■ Given instruction: Reproduce every line in the listing that contains the word "objects".
━━ Data lines ━━
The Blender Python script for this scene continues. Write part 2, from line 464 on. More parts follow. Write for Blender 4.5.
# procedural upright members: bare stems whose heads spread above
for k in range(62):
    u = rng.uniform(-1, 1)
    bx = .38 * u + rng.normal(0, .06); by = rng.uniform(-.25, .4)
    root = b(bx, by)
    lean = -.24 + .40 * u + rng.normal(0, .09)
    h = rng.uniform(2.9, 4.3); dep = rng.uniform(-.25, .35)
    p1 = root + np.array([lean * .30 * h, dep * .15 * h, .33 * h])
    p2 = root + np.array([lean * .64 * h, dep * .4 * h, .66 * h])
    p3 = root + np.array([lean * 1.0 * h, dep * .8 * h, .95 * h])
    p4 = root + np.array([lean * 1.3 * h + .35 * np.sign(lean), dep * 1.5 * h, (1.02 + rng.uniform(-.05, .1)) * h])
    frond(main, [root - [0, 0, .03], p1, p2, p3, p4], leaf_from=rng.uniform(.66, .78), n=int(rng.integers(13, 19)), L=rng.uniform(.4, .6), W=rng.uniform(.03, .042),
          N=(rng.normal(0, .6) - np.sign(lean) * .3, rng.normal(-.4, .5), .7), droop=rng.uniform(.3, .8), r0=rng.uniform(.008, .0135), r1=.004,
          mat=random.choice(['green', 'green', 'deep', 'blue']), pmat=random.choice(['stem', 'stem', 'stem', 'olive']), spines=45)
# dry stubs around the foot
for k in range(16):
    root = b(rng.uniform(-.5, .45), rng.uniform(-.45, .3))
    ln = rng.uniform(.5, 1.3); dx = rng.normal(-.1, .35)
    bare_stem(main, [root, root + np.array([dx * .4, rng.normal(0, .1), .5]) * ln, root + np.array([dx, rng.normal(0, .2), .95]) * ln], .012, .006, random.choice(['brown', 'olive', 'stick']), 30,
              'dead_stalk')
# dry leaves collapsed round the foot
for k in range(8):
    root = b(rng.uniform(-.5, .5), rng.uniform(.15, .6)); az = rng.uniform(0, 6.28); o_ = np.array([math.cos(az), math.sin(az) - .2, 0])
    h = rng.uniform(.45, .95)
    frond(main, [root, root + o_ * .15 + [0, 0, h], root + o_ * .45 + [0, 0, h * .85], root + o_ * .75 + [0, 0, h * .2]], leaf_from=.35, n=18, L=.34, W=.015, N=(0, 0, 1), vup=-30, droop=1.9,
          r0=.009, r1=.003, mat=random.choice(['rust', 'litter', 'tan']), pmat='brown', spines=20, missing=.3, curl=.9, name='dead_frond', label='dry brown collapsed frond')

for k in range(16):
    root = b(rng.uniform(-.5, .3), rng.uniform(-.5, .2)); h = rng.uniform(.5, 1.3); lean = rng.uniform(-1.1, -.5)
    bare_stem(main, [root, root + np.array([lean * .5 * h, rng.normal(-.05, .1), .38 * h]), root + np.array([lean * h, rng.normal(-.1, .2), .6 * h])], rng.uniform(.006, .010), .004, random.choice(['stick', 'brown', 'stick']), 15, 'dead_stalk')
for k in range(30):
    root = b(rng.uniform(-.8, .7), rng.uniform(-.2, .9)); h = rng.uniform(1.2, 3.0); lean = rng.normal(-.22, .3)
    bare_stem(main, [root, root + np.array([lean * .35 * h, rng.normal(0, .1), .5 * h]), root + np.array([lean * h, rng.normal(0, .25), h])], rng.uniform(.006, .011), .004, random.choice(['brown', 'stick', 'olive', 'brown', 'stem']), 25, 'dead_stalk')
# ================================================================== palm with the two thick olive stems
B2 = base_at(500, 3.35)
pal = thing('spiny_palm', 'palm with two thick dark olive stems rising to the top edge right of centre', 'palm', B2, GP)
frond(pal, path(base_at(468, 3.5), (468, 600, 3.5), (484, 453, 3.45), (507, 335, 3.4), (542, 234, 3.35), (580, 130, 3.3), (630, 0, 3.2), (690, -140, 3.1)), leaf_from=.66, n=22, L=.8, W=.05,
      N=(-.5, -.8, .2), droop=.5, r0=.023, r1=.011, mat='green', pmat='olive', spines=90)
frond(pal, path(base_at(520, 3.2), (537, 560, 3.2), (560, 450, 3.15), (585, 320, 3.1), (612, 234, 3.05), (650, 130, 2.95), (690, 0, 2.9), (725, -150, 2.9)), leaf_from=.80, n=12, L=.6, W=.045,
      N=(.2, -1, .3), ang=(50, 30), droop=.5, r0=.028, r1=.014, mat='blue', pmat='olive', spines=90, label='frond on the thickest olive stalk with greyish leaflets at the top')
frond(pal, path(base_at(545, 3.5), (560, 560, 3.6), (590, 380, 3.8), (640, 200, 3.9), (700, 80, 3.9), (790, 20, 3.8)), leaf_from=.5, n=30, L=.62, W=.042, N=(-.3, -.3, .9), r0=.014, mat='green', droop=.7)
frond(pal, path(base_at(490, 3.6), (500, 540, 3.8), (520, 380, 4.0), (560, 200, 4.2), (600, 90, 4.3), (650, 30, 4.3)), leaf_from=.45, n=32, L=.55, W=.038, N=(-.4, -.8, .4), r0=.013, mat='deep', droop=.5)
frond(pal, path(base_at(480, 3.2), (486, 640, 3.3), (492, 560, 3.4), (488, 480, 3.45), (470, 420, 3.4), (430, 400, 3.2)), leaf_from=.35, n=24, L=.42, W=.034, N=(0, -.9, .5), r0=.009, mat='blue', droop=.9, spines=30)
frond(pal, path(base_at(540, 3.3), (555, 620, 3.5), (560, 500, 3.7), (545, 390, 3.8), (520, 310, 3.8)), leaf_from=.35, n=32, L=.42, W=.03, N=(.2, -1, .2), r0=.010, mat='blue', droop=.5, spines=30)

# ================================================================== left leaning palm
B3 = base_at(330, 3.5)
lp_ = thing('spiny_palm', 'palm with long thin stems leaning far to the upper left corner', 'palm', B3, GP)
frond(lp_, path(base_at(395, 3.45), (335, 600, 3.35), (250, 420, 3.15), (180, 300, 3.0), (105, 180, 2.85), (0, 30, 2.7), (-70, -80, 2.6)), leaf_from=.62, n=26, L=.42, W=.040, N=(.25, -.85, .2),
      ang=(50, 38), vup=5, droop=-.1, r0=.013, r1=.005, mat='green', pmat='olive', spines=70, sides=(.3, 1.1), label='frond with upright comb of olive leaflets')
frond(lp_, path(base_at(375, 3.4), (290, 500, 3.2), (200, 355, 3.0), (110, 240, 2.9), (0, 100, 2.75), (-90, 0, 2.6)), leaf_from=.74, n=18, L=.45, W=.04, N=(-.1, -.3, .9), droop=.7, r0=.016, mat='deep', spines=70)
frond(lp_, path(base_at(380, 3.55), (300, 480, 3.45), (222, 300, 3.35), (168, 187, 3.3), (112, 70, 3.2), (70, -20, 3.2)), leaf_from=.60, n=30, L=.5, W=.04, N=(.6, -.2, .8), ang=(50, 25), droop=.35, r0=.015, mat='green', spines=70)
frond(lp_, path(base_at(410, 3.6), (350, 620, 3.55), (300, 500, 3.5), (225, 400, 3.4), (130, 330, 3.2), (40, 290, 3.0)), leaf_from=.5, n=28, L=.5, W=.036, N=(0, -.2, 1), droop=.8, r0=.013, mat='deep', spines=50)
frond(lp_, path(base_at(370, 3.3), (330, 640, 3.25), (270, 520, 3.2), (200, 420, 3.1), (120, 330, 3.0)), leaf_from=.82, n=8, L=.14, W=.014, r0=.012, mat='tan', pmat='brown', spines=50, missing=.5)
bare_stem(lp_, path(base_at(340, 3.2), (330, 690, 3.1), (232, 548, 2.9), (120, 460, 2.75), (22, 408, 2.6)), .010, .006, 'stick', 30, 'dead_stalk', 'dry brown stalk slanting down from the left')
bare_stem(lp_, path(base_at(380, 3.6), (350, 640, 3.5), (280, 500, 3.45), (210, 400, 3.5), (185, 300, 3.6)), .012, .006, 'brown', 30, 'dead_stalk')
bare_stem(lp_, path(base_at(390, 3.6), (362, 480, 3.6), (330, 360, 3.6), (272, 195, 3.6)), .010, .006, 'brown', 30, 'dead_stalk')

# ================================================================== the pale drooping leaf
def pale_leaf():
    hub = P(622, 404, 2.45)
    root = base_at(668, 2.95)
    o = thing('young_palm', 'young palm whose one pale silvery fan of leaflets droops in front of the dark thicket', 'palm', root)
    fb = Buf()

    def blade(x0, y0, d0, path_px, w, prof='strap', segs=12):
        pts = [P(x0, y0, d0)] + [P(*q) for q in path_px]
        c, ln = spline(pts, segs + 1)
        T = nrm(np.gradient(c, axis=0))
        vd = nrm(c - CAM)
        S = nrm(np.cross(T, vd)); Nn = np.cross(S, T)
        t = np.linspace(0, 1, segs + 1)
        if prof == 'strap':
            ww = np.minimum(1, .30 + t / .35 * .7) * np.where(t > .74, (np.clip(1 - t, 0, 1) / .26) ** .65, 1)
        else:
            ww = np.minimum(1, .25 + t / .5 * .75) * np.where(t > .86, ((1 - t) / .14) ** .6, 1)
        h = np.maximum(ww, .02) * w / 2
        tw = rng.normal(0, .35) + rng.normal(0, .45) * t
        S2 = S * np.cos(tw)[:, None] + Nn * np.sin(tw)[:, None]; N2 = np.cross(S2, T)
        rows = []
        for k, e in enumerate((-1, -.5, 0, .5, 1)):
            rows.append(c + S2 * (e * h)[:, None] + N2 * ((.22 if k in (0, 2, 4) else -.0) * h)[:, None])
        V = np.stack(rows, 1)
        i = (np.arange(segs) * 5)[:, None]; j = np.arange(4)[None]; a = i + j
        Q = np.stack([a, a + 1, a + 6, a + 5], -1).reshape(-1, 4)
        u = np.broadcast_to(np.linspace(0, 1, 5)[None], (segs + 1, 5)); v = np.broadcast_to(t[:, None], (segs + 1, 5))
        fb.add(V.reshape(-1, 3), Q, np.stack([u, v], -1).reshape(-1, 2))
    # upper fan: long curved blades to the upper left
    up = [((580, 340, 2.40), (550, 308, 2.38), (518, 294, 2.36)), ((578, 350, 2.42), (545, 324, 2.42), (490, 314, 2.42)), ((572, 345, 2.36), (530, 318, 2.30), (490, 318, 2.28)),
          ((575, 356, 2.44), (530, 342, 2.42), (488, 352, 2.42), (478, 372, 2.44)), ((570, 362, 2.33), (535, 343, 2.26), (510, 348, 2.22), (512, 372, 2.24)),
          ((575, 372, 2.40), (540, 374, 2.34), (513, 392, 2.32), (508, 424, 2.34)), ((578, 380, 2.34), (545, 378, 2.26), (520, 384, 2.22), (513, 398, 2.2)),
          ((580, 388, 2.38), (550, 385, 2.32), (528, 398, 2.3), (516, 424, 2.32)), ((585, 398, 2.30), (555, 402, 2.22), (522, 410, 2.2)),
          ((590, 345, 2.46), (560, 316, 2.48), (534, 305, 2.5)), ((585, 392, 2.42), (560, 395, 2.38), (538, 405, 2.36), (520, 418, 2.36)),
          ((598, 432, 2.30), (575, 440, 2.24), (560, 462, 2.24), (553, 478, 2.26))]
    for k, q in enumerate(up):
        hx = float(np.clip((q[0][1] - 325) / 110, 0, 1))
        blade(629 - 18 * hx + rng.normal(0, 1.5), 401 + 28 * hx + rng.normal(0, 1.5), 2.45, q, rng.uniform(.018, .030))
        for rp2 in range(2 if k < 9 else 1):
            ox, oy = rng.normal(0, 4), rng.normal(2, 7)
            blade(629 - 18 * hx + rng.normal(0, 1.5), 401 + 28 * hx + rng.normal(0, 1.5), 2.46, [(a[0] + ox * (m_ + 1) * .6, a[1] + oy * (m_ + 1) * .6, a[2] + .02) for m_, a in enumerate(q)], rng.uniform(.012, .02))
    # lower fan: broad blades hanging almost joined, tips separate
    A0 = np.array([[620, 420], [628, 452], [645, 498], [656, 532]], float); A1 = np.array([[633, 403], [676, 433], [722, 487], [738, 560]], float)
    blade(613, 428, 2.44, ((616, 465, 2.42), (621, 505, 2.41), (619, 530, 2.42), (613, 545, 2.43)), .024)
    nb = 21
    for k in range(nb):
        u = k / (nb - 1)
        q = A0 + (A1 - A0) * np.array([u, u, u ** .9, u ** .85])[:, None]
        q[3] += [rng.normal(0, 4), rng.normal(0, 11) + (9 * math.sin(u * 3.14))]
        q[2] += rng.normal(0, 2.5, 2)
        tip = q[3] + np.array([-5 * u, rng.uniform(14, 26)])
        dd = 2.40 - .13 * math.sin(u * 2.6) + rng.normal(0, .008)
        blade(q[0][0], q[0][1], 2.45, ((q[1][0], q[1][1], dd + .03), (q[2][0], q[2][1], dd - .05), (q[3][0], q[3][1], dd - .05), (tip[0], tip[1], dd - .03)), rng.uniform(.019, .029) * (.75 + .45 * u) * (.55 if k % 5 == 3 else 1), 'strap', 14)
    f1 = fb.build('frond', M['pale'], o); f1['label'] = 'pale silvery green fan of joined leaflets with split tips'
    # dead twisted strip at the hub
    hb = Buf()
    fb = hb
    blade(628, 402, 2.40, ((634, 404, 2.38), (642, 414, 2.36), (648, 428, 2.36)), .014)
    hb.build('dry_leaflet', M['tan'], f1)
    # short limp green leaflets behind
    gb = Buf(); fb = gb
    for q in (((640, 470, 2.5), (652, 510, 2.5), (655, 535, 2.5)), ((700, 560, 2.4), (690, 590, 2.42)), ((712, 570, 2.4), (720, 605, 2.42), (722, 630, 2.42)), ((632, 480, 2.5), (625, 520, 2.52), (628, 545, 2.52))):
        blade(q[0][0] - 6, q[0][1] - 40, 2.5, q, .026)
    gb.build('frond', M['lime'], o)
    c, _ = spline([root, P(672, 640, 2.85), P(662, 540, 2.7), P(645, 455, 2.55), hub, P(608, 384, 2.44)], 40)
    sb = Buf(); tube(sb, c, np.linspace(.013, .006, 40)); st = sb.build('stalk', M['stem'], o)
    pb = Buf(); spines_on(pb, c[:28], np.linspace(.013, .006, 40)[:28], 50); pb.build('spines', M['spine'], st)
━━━
━━ Data lines ━━
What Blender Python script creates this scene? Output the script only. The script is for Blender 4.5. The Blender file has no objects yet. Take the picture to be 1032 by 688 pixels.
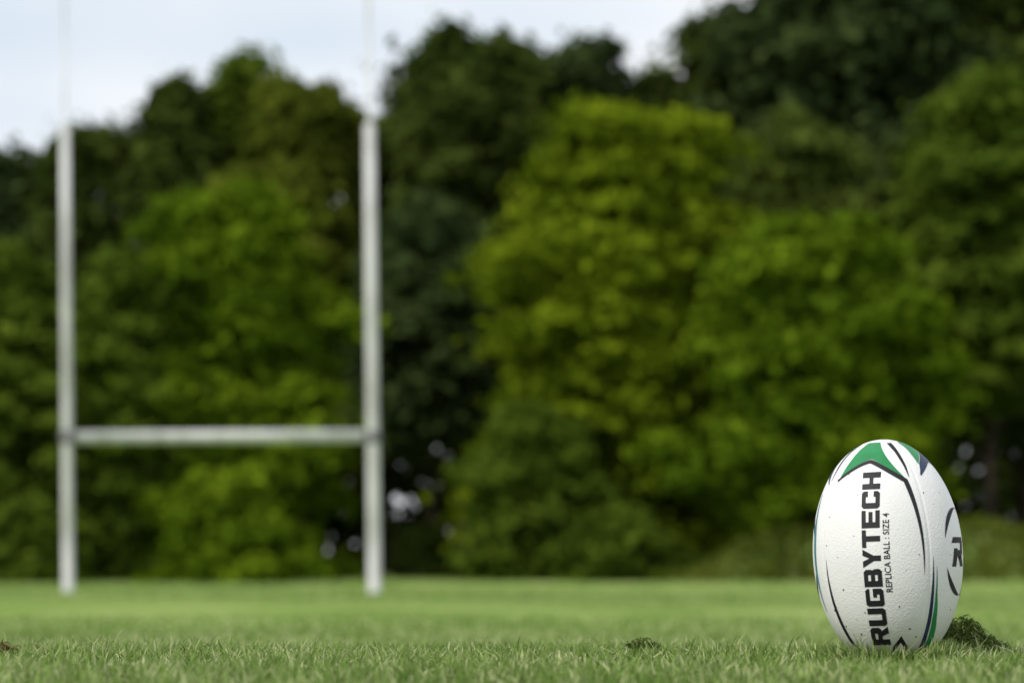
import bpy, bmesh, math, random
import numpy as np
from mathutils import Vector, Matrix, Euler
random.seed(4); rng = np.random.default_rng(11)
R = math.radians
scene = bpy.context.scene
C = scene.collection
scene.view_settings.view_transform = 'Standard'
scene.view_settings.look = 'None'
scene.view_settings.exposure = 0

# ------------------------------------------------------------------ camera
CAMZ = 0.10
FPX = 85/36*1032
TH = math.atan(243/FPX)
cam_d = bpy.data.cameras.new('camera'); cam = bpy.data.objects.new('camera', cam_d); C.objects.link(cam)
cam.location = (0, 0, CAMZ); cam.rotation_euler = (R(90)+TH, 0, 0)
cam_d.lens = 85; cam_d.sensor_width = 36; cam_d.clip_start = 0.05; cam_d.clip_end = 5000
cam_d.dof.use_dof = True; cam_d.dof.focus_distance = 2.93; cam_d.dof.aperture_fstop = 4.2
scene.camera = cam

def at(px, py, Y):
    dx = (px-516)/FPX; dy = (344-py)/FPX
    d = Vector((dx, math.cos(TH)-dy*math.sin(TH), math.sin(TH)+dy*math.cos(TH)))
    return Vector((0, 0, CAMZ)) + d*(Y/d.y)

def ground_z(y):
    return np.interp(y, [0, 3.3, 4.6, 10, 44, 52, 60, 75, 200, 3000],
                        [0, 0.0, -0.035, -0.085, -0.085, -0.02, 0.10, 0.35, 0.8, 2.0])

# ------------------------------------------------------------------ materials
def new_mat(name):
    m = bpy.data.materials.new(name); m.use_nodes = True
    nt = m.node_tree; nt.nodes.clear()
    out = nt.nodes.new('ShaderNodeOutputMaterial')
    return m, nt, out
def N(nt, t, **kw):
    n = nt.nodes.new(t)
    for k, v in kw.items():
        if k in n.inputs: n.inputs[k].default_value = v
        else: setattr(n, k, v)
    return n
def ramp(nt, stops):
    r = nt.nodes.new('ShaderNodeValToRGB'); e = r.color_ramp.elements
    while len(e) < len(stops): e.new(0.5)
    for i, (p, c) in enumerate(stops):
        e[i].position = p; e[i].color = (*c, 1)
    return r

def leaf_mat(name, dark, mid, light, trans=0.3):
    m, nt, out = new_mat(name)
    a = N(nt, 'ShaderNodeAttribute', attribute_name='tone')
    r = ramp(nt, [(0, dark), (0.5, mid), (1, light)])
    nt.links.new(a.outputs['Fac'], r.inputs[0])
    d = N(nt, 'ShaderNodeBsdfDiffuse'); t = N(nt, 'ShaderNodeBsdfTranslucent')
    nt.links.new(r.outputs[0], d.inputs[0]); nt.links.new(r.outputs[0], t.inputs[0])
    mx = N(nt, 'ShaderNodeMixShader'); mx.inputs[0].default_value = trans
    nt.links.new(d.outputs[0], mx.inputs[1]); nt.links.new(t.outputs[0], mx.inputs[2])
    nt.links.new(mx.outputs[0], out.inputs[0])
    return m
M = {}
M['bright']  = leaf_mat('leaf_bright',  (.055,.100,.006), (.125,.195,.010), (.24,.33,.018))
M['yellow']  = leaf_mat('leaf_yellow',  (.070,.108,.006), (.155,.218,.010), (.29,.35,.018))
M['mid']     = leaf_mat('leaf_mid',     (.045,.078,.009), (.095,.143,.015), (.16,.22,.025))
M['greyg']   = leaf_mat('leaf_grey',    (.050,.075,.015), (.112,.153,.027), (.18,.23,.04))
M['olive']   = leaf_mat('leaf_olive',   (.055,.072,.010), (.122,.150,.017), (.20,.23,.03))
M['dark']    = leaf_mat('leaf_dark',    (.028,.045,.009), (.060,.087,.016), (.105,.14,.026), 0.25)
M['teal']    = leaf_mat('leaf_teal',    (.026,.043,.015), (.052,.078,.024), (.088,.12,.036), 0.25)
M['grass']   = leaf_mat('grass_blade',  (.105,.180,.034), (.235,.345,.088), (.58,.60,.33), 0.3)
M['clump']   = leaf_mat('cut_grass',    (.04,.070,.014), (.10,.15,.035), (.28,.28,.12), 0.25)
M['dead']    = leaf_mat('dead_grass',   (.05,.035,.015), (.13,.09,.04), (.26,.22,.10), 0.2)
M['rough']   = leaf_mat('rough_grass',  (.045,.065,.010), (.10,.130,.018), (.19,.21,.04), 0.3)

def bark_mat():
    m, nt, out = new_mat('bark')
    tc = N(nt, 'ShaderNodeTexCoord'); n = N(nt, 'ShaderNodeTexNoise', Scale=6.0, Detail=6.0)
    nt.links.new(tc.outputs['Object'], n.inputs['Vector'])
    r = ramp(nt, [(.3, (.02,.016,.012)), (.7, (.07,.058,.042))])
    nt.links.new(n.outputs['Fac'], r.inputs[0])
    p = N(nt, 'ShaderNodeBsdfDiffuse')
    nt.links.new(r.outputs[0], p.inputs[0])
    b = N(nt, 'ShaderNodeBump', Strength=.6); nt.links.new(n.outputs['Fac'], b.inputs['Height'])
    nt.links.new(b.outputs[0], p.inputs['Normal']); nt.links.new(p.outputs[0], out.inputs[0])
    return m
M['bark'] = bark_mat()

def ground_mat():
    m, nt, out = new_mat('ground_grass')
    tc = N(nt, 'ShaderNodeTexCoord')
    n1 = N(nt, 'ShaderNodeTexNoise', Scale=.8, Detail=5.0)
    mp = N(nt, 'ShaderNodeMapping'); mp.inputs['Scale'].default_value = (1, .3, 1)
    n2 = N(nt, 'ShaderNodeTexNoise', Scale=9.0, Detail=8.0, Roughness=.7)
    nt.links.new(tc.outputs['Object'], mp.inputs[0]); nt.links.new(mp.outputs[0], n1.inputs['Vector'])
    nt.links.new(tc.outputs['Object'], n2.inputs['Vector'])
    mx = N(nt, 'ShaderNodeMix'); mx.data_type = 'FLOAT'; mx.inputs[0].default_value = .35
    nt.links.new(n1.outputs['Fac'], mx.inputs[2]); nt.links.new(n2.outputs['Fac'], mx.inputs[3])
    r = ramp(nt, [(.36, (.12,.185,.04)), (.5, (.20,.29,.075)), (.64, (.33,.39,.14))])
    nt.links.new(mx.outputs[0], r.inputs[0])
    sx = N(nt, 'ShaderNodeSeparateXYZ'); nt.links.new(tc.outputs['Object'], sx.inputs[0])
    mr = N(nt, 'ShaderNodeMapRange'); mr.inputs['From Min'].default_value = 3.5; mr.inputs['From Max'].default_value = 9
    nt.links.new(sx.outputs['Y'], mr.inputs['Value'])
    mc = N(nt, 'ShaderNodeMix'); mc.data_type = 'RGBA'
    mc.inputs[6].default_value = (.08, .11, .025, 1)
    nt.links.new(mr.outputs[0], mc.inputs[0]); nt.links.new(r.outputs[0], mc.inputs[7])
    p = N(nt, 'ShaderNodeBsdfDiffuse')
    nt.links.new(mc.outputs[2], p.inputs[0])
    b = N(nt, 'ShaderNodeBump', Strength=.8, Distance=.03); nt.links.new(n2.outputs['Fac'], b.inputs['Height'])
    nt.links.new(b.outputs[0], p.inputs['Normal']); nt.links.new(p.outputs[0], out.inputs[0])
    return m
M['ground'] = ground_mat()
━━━
■ Exercise response:
What Blender Python script creates this scene? Output the script only. The script is for Blender 4.5. The Blender file has no objects yet. Take the picture to be 1032 by 688 pixels.
cam_d = bpy.data.cameras.new('camera'); cam = bpy.data.objects.new('camera', cam_d); C.objects.link(cam)